DIRECTIONS: Leave out the pictures, then reproduce the rest of the material exactly.

GIVEN MATERIAL:

'''

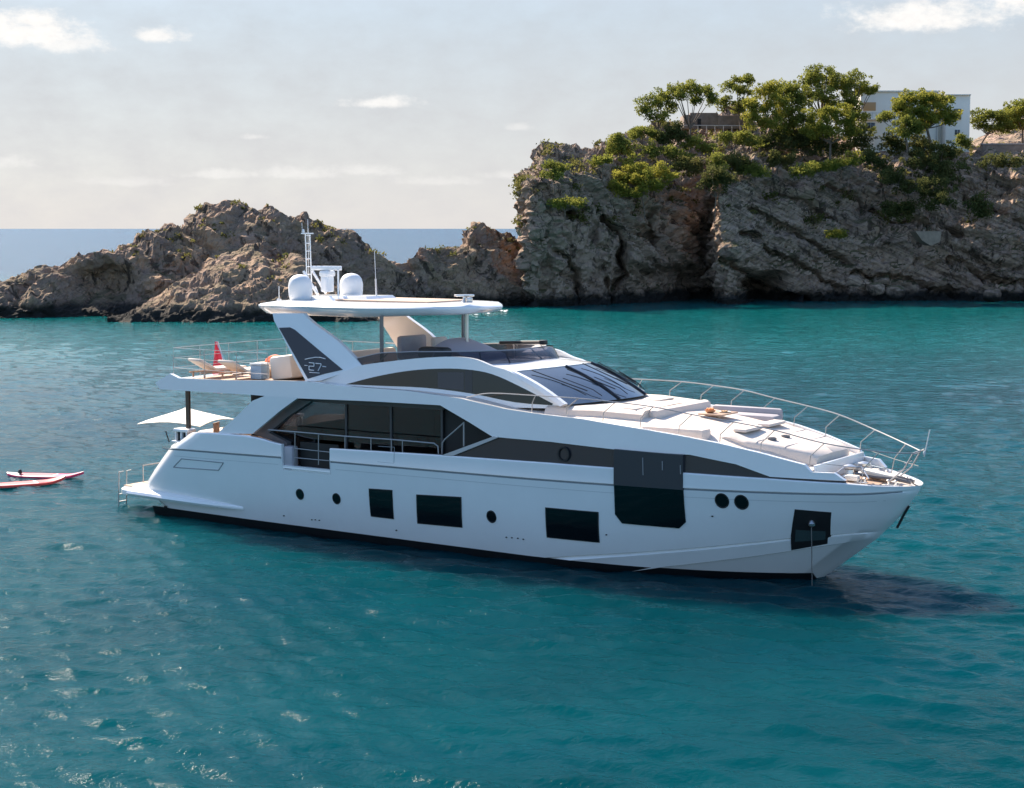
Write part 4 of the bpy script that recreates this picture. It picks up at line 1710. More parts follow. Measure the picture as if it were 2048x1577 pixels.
# bow rails, both sides the same
ST = [(14.6, 2.98, 4.46), (16.6, 3.0, 4.28), (17.7, 2.98, 4.2), (18.8, 2.88, 4.12), (19.87, 2.74, 4.03), (20.93, 2.56, 3.86), (22.04, 2.36, 3.70), (23.1, 2.13, 3.52), (24.3, 1.72, 3.22)]


def bow_rail(sg):
    top = [(14.4, sg * 2.98, 4.56), (15.2, sg * 2.99, 4.72)]
    for (x, y, z) in ST[1:]:
        lean = .42 if x > 17 else .15
        top.append((x + lean, sg * (y + .03), z + interp(x, [16, 18, 23, 24.4], [.42, .56, .62, .62])))
    top += [(25.9, sg * .95, 3.62), (26.55, sg * .28, 3.55)]
    posts = []
    for i, (x, y, z) in enumerate(ST[1:]):
        tp = top[i + 2]
        posts.append(((x, sg * y, z - .1), [(x + .03, sg * y, z + .26), tp]))
    posts.append(((25.45, sg * 1.1, 2.75), [(25.55, sg * 1.08, 3.2), (25.9, sg * .95, 3.62)]))
    rail(smooth_pts(top, 4), posts, .016, 'bow_rail')
    mb = MB()
    mb.tube([(24.5, sg * 1.66, 3.0 + .3), (25.5, sg * 1.08, 3.18), (26.5, sg * .28, 3.15)], .007, 5)
    part(mb, 'lower_wire', mat('wire_grey', (.25, .24, .24), .6))


bow_rail(-1)
bow_rail(1)
# pulpit frame, gangway arm and burgee staff at the tip
mb = MB()
for y in (-.28, .28):
    mb.tube([(26.55, y, 3.55), (26.3, y, 3.1), (25.9, y, 2.75)], .022, 6)
    mb.tube([(26.55, y, 3.55), (26.7, y * .5, 3.62)], .02, 6)
for k in range(4):
    t_ = k / 3.0
    mb.tube([(lerp(25.95, 26.5, t_), -.28, lerp(2.8, 3.5, t_)), (lerp(25.95, 26.5, t_), .28, lerp(2.8, 3.5, t_))], .016, 6)
part(mb, 'pulpit', RAILM)
mb = MB()
mb.tube([(26.75, 0, 3.45), (26.88, 0, 4.15)], .016, 6)
mb.lathe([(.03, 0), (.04, .05), (.02, .1)], (26.75, 0, 3.5), 8)
part(mb, 'jack_staff', MATS['aerial_white'])

# ---------------------------------------------------------------- foredeck lounge
def fd(x):
    return zwing(x) - .16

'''

WORKED ANSWER:
Write part 4 of the bpy script that recreates this picture. It picks up at line 1710. More parts follow. Measure the picture as if it were 2048x1577 pixels.
# bow rails, both sides the same
ST = [(14.6, 2.98, 4.46), (16.6, 3.0, 4.28), (17.7, 2.98, 4.2), (18.8, 2.88, 4.12), (19.87, 2.74, 4.03), (20.93, 2.56, 3.86), (22.04, 2.36, 3.70), (23.1, 2.13, 3.52), (24.3, 1.72, 3.22)]


def bow_rail(sg):
    top = [(14.4, sg * 2.98, 4.56), (15.2, sg * 2.99, 4.72)]
    for (x, y, z) in ST[1:]:
        lean = .42 if x > 17 else .15
        top.append((x + lean, sg * (y + .03), z + interp(x, [16, 18, 23, 24.4], [.42, .56, .62, .62])))
    top += [(25.9, sg * .95, 3.62), (26.55, sg * .28, 3.55)]
    posts = []
    for i, (x, y, z) in enumerate(ST[1:]):
        tp = top[i + 2]
        posts.append(((x, sg * y, z - .1), [(x + .03, sg * y, z + .26), tp]))
    posts.append(((25.45, sg * 1.1, 2.75), [(25.55, sg * 1.08, 3.2), (25.9, sg * .95, 3.62)]))
    rail(smooth_pts(top, 4), posts, .016, 'bow_rail')
    mb = MB()
    mb.tube([(24.5, sg * 1.66, 3.0 + .3), (25.5, sg * 1.08, 3.18), (26.5, sg * .28, 3.15)], .007, 5)
    part(mb, 'lower_wire', mat('wire_grey', (.25, .24, .24), .6))


bow_rail(-1)
bow_rail(1)
# pulpit frame, gangway arm and burgee staff at the tip
mb = MB()
for y in (-.28, .28):
    mb.tube([(26.55, y, 3.55), (26.3, y, 3.1), (25.9, y, 2.75)], .022, 6)
    mb.tube([(26.55, y, 3.55), (26.7, y * .5, 3.62)], .02, 6)
for k in range(4):
    t_ = k / 3.0
    mb.tube([(lerp(25.95, 26.5, t_), -.28, lerp(2.8, 3.5, t_)), (lerp(25.95, 26.5, t_), .28, lerp(2.8, 3.5, t_))], .016, 6)
part(mb, 'pulpit', RAILM)
mb = MB()
mb.tube([(26.75, 0, 3.45), (26.88, 0, 4.15)], .016, 6)
mb.lathe([(.03, 0), (.04, .05), (.02, .1)], (26.75, 0, 3.5), 8)
part(mb, 'jack_staff', MATS['aerial_white'])

# ---------------------------------------------------------------- foredeck lounge
def fd(x):
    return zwing(x) - .16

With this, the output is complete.